Mucho podría hablarse de Charles Bronson y su vena justiciera, de su función simbólica de un tipo de cine en las antípodas de lo que hoy se considera políticamente correcto y lo que significaba en un momento social concreto para canalizar el desencuentro entre la ley y la justicia y desahogar al espectador desde las respuestas viscerales a situaciones extremas.
Pero estas reflexiones probablemente serían más apropiadas para la sección de cine, fundamentalmente porque el videojuego no las necesita: su sprite-mata sprite, con o sin carátula inspirada en el cine, nunca obedeció a una justificación de lo que sucede en pantalla, y mucho más en el caso de los argumentos simplificados de los 80. Había malos, había que matarlos. Punto.
En el caso concreto, la Gremlin Graphics que dio con verdaderos hallazgos en la década pero que por algún motivo nunca terminaban de estar rematados, llevó esa dualidad al extremo con un juego cuya licencia no le había hecho ningún daño al desarrollo: al no hablar de un Blockbuster ni título mayor, la presencia de Charles Bronson en portada no supuso invertir excesivamente en royalties y el presupuesto en programación debió ser más que suficiente.

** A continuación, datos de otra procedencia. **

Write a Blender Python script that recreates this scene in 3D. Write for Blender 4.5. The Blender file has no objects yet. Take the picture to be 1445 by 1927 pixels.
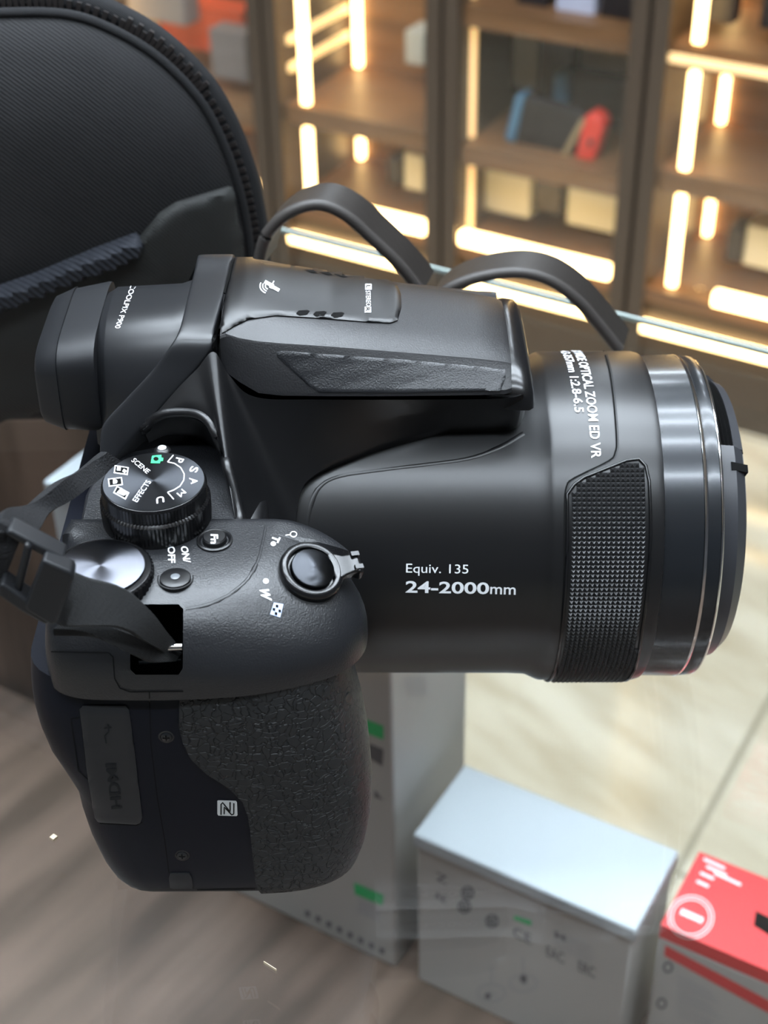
import bpy, bmesh, math, random
from math import sin, cos, tan, radians, pi, sqrt, atan2
from mathutils import Vector, Matrix
from mathutils.bvhtree import BVHTree
random.seed(7)
S = bpy.context.scene
COL = S.collection

# ------------------------------------------------------------------ camera
F = 2800.0                                    # focal length in pixels of the 1445x1927 frame
PITCH, ROLL, DIST = radians(36.5), radians(-1.2), 0.345
GLASS_Z = 0.95                                # counter top above the floor
AX = Vector((0, 0, GLASS_Z + 0.042))          # a point on the lens axis of the bridge camera
vr, vu, vd = Vector((1, 0, 0)), Vector((0, sin(PITCH), cos(PITCH))), Vector((0, cos(PITCH), -sin(PITCH)))
cr, cu = vr * cos(ROLL) + vu * sin(ROLL), vu * cos(ROLL) - vr * sin(ROLL)
CAM = AX - vd * DIST + cu * (7.5 * DIST / F)
cd = bpy.data.cameras.new('photo_camera'); cam = bpy.data.objects.new('photo_camera', cd); COL.objects.link(cam)
cd.sensor_fit = 'VERTICAL'; cd.sensor_height = 36.0; cd.lens = F / 1927 * 36.0
cd.clip_start = 0.02; cd.clip_end = 50
cd.dof.use_dof = True; cd.dof.focus_distance = 0.295; cd.dof.aperture_fstop = 22.0
M = Matrix((cr, cu, -vd)).transposed().to_4x4(); M.translation = CAM
cam.matrix_world = M
S.camera = cam
# ------------------------------------------------------------------ view and world
S.view_settings.view_transform = 'Standard'; S.view_settings.look = 'None'
S.view_settings.gamma = 1.0; S.view_settings.use_curve_mapping = False
S.view_settings.exposure = 0.0
w = bpy.data.worlds.new('room_air'); S.world = w; w.use_nodes = True
w.node_tree.nodes['Background'].inputs[0].default_value = (0.62, 0.66, 0.74, 1)
w.node_tree.nodes['Background'].inputs[1].default_value = 0.10
CEIL_LIGHT = 62.0        # ceiling strips
LED = 11.5                # cabinet LED strips
S.cycles.max_bounces = 10; S.cycles.transparent_max_bounces = 24
S.cycles.use_denoising = True; S.cycles.sample_clamp_indirect = 4.0
S.cycles.caustics_reflective = False; S.cycles.caustics_refractive = False

# ------------------------------------------------------------------ rays
ROOTM = Matrix.Translation(AX) @ Matrix.Rotation(radians(1.3), 4, 'Y')
RINV = ROOTM.inverted()
CL = RINV @ CAM * 1000.0
CL = (RINV @ CAM) * 1000.0
R3 = RINV.to_3x3()
def wdir(px, py): return cr * ((px - 722.5) / F) + cu * (-(py - 963.5) / F) + vd
def wz(px, py, z): d = wdir(px, py); return CAM + d * ((z - CAM.z) / d.z)
def wy(px, py, y): d = wdir(px, py); return CAM + d * ((y - CAM.y) / d.y)
def ldir(px, py): return R3 @ wdir(px, py)
def pz(px, py, Z): d = ldir(px, py); return CL + d * ((Z - CL.z) / d.z)
def pY(px, py, Y): d = ldir(px, py); return CL + d * ((Y - CL.y) / d.y)
def pX(px, py, X): d = ldir(px, py); return CL + d * ((X - CL.x) / d.x)
def pc(px, py, R):
    d = ldir(px, py); a = d.y**2 + d.z**2; b = CL.y * d.y + CL.z * d.z; c = CL.y**2 + CL.z**2 - R * R
    disc = b * b - a * c
    t = (-b - sqrt(max(disc, 0))) / a
    return CL + d * t
ANG = radians(31)
EU, EV = Vector((cos(ANG), -sin(ANG), 0)), Vector((sin(ANG), cos(ANG), 0))      # along and away from the counter
def wv(px, py, v):                            # point on the upright plane at distance v beyond the photographer
    d = wdir(px, py); return CAM + d * (v / d.dot(EV))
def uvz(p): q = p - CAM; return q.dot(EU), q.dot(EV), p.z
def fuv(u, v, z): q = CAM + EU * u + EV * v; return Vector((q.x, q.y, z))

# ------------------------------------------------------------------ materials
def mat(name, col, rough=0.5, metal=0.0, bump=None, spec=0.5, coat=0.0, var=None, aniso=0, emis=None):
    m = bpy.data.materials.new(name); m.use_nodes = True
    N, L = m.node_tree.nodes, m.node_tree.links; b = N['Principled BSDF']
    b.inputs['Base Color'].default_value = (*col, 1); b.inputs['Roughness'].default_value = rough
    b.inputs['Metallic'].default_value = metal; b.inputs['Specular IOR Level'].default_value = spec
    b.inputs['Coat Weight'].default_value = coat; b.inputs['Coat Roughness'].default_value = 0.12
    if emis: b.inputs['Emission Color'].default_value = (*emis[0], 1); b.inputs['Emission Strength'].default_value = emis[1]
    tc = N.new('ShaderNodeTexCoord')
    if bump:
        kind, sc, st, dist = bump
        if kind == 'noise':
            t = N.new('ShaderNodeTexNoise'); t.inputs['Scale'].default_value = sc; t.inputs['Detail'].default_value = 3; o = t.outputs[0]
        elif kind == 'leather':
            t = N.new('ShaderNodeTexVoronoi'); t.feature = 'DISTANCE_TO_EDGE'; t.inputs['Scale'].default_value = sc
            n2 = N.new('ShaderNodeTexNoise'); n2.inputs['Scale'].default_value = sc * .55; n2.inputs['Detail'].default_value = 2
            mx = N.new('ShaderNodeMixRGB'); mx.inputs[0].default_value = .004; L.new(tc.outputs['Object'], n2.inputs[0])
            L.new(tc.outputs['Object'], mx.inputs[1]); L.new(n2.outputs[1], mx.inputs[2]); L.new(mx.outputs[0], t.inputs[0])
            r = N.new('ShaderNodeValToRGB'); r.color_ramp.elements[0].position = 0.0; r.color_ramp.elements[1].position = .09
            L.new(t.outputs[0], r.inputs[0]); o = r.outputs[0]
        elif kind == 'weave':
            t = N.new('ShaderNodeTexWave'); t.inputs['Scale'].default_value = sc; t.bands_direction = 'DIAGONAL'; t.inputs['Distortion'].default_value = 1.2
            t.inputs['Detail'].default_value = 2; t.inputs['Detail Scale'].default_value = 3; o = t.outputs[1]
        if kind != 'leather': L.new(tc.outputs['Object'], t.inputs[0])
        bp = N.new('ShaderNodeBump'); bp.inputs['Strength'].default_value = st; bp.inputs['Distance'].default_value = dist
        L.new(o, bp.inputs['Height']); L.new(bp.outputs[0], b.inputs['Normal'])
    if var:
        sc, c2, scale3 = var
        n = N.new('ShaderNodeTexNoise'); n.inputs['Scale'].default_value = sc; n.inputs['Detail'].default_value = 5
        mp = N.new('ShaderNodeMapping'); mp.inputs['Scale'].default_value = scale3[:3]
        mr_ = N.new('ShaderNodeMapping'); mr_.inputs['Rotation'].default_value = (0, 0, scale3[3] if len(scale3) > 3 else 0)
        L.new(tc.outputs['Object'], mr_.inputs[0]); L.new(mr_.outputs[0], mp.inputs[0]); L.new(mp.outputs[0], n.inputs[0])
        r = N.new('ShaderNodeValToRGB'); r.color_ramp.elements[0].color = (*col, 1); r.color_ramp.elements[1].color = (*c2, 1)
        r.color_ramp.elements[0].position = .38; r.color_ramp.elements[1].position = .64
        L.new(n.outputs[0], r.inputs[0]); L.new(r.outputs[0], b.inputs['Base Color'])
    return m
def glass_mat(name, tint, gl=1.0, ior=1.5):
    m = bpy.data.materials.new(name); m.use_nodes = True; N, L = m.node_tree.nodes, m.node_tree.links
    N.remove(N['Principled BSDF']); o = N['Material Output']
    t = N.new('ShaderNodeBsdfTransparent'); t.inputs[0].default_value = (*tint, 1)
    g = N.new('ShaderNodeBsdfGlossy'); g.inputs['Roughness'].default_value = 0.0; g.inputs[0].default_value = (gl, gl, gl, 1)
    f = N.new('ShaderNodeFresnel'); ge = N.new('ShaderNodeNewGeometry'); mr = N.new('ShaderNodeMapRange')
    mr.inputs['To Min'].default_value = ior; mr.inputs['To Max'].default_value = 1 / ior
    L.new(ge.outputs['Backfacing'], mr.inputs['Value']); L.new(mr.outputs[0], f.inputs[0])   # same reflectance leaving as entering the pane
    x = N.new('ShaderNodeMixShader'); L.new(f.outputs[0], x.inputs[0]); L.new(t.outputs[0], x.inputs[1]); L.new(g.outputs[0], x.inputs[2])
    L.new(x.outputs[0], o.inputs[0]); return m
def brushed(name, col, c2, ctr):
    """spun metal: brightness of the anisotropic cone comes from tangent-rotated normals"""
    m = bpy.data.materials.new(name); m.use_nodes = True; N, L = m.node_tree.nodes, m.node_tree.links; b = N['Principled BSDF']
    b.inputs['Base Color'].default_value = (*col, 1); b.inputs['Metallic'].default_value = 1.0; b.inputs['Roughness'].default_value = .42
    b.inputs['Anisotropic'].default_value = .9
    t = N.new('ShaderNodeTangent'); t.direction_type = 'RADIAL'; t.axis = 'Z'
    L.new(t.outputs[0], b.inputs['Tangent'])
    return m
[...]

No obstante, si todo lo difícil estaba hecho, le faltaba un sentido o la posibilidad de concretarlo. Los gráficos, el control, la variedad de armamento, incluso la variedad de personajes y las formas en que se desenvolvían dando lugar a uno de esos pintorescos universos propios de la época de los 8 bits, con algún extra interesante (como suponía entonces la posibilidad de sacar mirilla para aniquilar rivales desde una ventana) nos hacía pasearnos por sus calles destrozando todo lo destrozable. ¿Para qué? Nos preguntamos entonces. Nunca terminamos muy bien de saberlo, no había posible logro intuible en ninguna de sus estancias. Lejos de eso, los controles a la hora de movernos por el mapeado (era un bidimensionalismo puro, con desplazamientos únicamente a derecha e izquierda con la “originalidad” de que los controles ‘arriba/abajo’ nos cambiaban de callejón de golpe) hacían todo muy confuso y desesperante. La musiquita imborrable digna de recopilatorio de la época, terminaba por convertirse en un soniquete que nos perseguía incluso cuando apagábamos el ordenador, desesperados, sabiendo que antes o después volveríamos a Death Wish 3 por los otros elementos que sí funcionaban, porque quizá entonces llegaríamos a una siguiente fase, a un final boss, a algo que diera sentido a sus andanzas.
Como en tantas otras ocasiones, nunca encontramos el destino final de su propuesta, si bien esta vez de una manera particular. En terminología moderna, el ‘engine’ funcionaba, le faltaba un mapeado con sentido. Quizá un par de meses de remate, unos ‘beta-testers’ adecuados habrían ayudado para que, esta vez sí, Gremlin diera con un juego de bandera y no otro con aciertos que pudo ser y no fue. Una lástima.